TASK TO COMPLETE: Please find all lines in the data that hold the string "scene" and copy them.

RECORDS FOR THE EXERCISE:
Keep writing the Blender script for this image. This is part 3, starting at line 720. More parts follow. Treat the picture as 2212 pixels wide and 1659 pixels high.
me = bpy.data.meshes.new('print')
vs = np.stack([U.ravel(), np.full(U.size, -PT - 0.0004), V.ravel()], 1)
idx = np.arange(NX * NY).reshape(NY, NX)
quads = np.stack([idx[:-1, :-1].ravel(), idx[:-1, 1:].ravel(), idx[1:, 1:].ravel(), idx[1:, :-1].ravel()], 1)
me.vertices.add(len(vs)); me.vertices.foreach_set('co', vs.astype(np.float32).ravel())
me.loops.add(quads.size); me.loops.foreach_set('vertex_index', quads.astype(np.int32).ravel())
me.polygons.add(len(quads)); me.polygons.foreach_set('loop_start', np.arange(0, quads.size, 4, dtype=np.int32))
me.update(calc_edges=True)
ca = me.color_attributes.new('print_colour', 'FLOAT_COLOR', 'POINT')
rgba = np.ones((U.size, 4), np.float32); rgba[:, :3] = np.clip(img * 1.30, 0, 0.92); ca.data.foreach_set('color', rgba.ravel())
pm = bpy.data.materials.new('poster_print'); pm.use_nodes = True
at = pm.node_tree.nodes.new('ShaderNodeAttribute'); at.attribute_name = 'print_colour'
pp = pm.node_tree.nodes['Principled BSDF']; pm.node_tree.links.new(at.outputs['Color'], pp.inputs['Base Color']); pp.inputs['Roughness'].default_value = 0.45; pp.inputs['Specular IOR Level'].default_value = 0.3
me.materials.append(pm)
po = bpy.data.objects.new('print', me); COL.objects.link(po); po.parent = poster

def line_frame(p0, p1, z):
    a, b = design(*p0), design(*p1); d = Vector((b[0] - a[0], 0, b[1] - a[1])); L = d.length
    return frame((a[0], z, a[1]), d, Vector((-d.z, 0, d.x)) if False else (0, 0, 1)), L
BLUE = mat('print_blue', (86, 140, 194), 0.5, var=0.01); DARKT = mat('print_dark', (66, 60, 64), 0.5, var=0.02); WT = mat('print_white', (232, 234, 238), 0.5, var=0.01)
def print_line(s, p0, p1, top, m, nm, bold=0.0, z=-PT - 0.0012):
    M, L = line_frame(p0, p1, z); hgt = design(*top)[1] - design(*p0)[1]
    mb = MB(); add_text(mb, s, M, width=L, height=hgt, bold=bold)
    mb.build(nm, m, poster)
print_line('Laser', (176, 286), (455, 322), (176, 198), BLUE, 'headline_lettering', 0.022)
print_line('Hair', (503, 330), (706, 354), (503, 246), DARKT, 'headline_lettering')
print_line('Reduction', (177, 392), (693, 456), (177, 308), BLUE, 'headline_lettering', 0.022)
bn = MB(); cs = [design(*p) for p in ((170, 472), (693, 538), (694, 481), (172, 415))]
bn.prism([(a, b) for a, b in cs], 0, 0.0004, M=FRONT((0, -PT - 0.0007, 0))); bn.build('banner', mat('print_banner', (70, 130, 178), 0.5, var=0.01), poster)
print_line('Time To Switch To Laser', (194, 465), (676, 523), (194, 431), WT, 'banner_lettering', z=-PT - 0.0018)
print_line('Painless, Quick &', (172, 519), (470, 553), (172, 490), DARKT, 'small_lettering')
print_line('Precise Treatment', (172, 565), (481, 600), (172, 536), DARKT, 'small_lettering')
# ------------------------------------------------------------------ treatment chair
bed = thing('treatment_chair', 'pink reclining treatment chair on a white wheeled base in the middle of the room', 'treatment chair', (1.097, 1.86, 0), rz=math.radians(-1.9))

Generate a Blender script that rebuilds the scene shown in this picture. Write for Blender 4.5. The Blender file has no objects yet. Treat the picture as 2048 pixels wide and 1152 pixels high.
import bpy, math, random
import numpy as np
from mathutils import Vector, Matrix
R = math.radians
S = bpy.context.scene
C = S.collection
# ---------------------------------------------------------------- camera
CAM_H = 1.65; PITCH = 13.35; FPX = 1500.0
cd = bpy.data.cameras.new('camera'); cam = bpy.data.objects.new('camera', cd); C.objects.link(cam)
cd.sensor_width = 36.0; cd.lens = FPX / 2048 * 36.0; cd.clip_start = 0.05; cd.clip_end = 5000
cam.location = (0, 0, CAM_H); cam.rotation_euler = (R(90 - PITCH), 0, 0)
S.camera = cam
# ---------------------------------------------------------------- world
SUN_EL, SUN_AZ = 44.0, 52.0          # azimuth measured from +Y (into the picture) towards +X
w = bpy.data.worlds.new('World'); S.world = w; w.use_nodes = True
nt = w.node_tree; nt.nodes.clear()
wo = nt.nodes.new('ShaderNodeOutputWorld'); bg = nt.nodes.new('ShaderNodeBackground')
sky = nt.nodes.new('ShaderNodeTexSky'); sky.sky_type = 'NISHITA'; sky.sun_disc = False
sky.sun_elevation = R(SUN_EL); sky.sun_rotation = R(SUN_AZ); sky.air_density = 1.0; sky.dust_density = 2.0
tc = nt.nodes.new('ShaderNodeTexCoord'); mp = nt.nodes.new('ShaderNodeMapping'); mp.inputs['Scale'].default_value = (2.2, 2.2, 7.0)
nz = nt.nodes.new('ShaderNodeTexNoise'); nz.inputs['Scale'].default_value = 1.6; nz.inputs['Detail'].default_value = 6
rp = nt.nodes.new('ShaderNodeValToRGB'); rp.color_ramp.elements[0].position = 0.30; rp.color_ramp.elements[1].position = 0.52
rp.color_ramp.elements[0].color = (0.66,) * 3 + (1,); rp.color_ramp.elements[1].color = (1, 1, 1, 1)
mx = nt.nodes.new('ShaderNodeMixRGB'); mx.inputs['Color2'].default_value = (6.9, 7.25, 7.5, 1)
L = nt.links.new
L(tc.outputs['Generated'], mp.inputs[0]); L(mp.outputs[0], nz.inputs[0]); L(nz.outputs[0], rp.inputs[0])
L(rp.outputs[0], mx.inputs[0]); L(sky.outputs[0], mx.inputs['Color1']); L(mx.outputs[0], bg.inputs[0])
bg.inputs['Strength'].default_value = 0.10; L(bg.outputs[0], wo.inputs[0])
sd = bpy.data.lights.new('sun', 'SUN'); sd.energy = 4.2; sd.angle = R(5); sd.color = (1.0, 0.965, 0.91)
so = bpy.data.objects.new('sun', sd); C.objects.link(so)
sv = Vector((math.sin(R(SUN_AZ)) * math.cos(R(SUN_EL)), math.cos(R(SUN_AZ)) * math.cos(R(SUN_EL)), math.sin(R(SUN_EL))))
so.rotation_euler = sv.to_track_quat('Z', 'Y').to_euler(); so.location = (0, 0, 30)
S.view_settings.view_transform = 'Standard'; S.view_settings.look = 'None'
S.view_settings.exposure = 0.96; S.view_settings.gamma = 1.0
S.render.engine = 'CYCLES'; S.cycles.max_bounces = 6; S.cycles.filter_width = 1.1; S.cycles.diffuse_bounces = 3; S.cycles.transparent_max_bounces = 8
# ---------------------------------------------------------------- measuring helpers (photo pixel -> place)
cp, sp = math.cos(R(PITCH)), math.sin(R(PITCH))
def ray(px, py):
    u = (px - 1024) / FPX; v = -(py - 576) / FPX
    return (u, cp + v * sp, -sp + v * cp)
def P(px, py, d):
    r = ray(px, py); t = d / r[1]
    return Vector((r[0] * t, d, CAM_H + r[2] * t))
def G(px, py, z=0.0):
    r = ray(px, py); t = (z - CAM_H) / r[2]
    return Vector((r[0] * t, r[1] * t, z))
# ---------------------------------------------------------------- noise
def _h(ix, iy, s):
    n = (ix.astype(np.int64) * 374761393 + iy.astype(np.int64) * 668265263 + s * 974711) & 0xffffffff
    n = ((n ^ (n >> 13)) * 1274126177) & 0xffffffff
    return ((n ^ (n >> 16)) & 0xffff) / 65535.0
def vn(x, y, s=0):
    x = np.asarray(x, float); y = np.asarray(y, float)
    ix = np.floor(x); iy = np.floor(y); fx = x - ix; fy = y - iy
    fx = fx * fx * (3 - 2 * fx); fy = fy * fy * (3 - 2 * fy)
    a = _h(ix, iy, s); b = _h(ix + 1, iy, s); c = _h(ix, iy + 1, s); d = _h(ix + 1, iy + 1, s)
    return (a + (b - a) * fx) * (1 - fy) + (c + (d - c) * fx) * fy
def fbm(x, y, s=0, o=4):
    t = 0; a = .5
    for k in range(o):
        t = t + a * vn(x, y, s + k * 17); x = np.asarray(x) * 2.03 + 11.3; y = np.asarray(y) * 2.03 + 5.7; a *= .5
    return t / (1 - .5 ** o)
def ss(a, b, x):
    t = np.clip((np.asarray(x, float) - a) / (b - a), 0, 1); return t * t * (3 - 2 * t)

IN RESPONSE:
Generate a Blender script that rebuilds the scene shown in this picture. Write for Blender 4.5. The Blender file has no objects yet. Treat the picture as 2048 pixels wide and 1152 pixels high.
S = bpy.context.scene